As everyone now knows that day in Sheffield, 96 men, women and children were killed at a football match, crushed to death in an open terrace. Ninety six people, think about that number for a minute. That’s more people than were killed in the Charlie Hebdo or recent Brussels terrorist attacks. These were people who went to see a football match and never came home.

On Tuesday, something that most of us have long suspected and a few have always known, the law finally accepted that they were unlawfully killed. It took this time because those responsible covered it up, there is no other way to describe what happened. People made mistakes or were criminally negligent and rather than accept that they covered their tracks and blamed the dead. They were abetted in this by large numbers of the media and politicians.

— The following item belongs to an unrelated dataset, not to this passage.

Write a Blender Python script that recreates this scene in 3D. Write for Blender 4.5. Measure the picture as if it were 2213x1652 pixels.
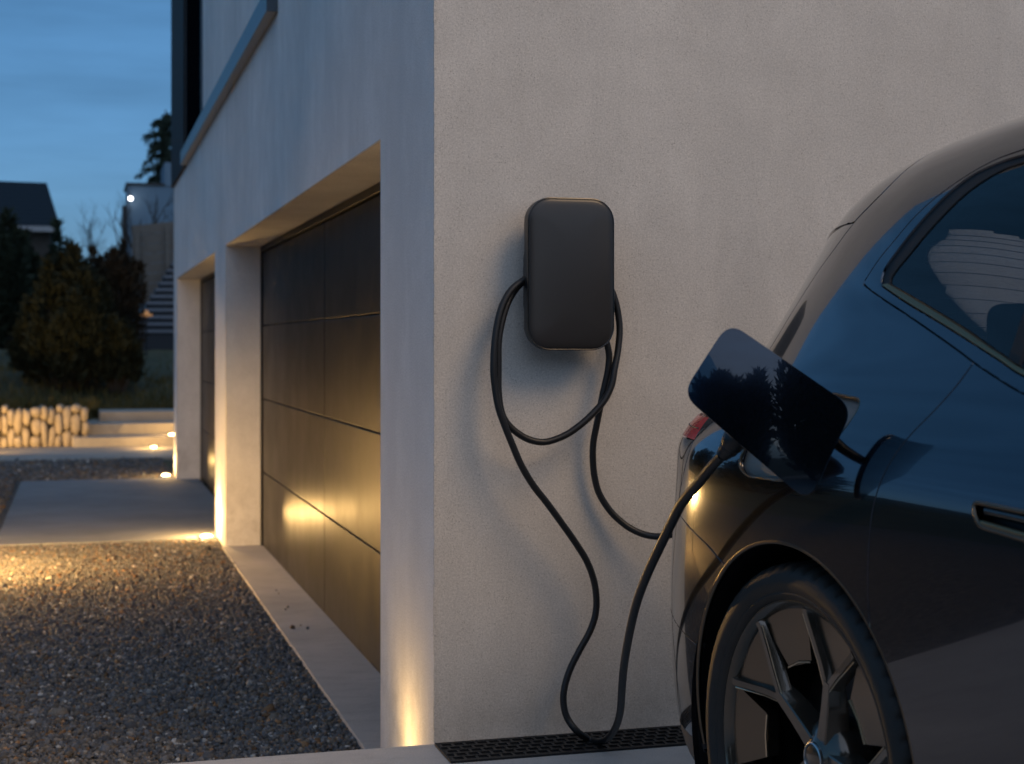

The victims were only football fans after all. The victims were demonised and the survivors were blamed for their deaths. Football wasn’t the omnipresent, class-bridging, super Sunday, bet in-play commercial love-in it is now, in those days football fans were regularly described as animals, and worse.

So the next time you hear someone describe the supporter of another football team as ‘scum’ or ‘sub-human’ or ‘Neanderthal’ pull them up as that language eventually leads to people being treated that way. And the next time you hear a politician or a policeman asking for your trust, particularly when it involves your life, check who is going to hold them responsible, and how, first. People in power will lie rather than face an unpalatable truth, people in power will blame those without power and it usually takes a generation before that can eventually be proved.

Stadiums have improved, stewarding is much better and policing too, but the attitudes of the authorities towards football supporters still leaves a lot to be desired. Football supporters are still treated differently from the rest of society, never forget where that road has led in the past.